Kadınlar Gününüz kutlu olsun diye yazı yazmak, pankart asmak, afiş hazırlamak, albenili hediyelik eşyalar üretmek hem kolay hem güzel. Ama kadınlara hak ettikleri hayatı yaşatmak, onları mutlu etmek, böyle yapmacık şeylerle olmuyor.

Hayatın acı gerçekleri karşısında söylediklerimizin ve yaptıklarımızın uyumlu olması, işe yaraması lazım. Bunu sağlamak tabii ki o kadar kolay değil. 

Dertsiz tasasız bir kadının bu özel gününü bir demet kır çiçeğiyle kutlayıp gönlünü almak mümkünken, kalbi kırık bir kadına en pahalı hediyeleri alsanız kâr etmez.

Hele bir de eşini yavrusunu, yavuklusunu savaş meydanında kaybedenler var ki, onları teselli edebilecek ne bir söz ne bir saz var… Bu arada bizzat çatışmaların içinde yer alan kadın subaylarımız olduğunu da unutmayalım.

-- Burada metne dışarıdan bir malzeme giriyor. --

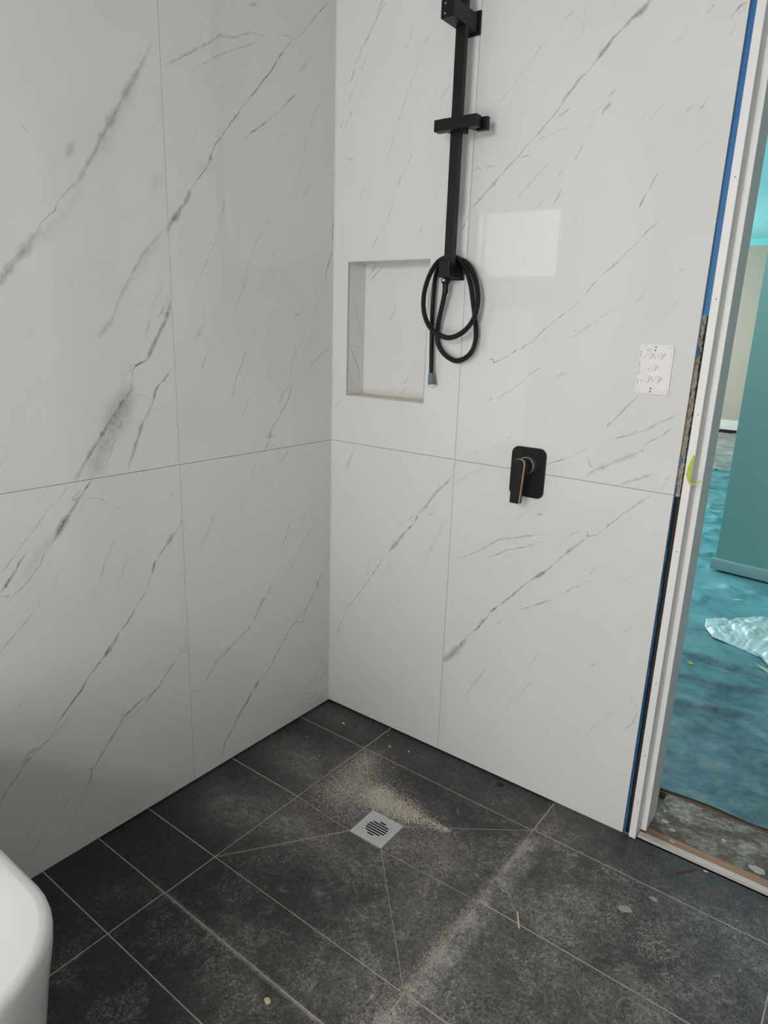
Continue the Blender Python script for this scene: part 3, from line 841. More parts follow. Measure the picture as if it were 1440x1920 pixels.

Eminim sizlerin zihninde de “Kadınlar Günü” deyince farklı farklı şeyler canlanmıştır. Keşke imkân olsa da birbirimizi dinleyebilsek, anlayabilsek, anlaşabilsek…

Dağda bayırda, köyde şehirde yaşayan bütün kadınlarımızın bu özel gününü kutluyorum. 

Artık bu tür günlerin ekonomik pazarı canlandırmaya yarayan bir bahane değil de, cinsiyet ayırımı yapmadan insani duygularımızı hayata geçirmemizi sağlayan bir dönüm noktası olmasını temenni ediyorum.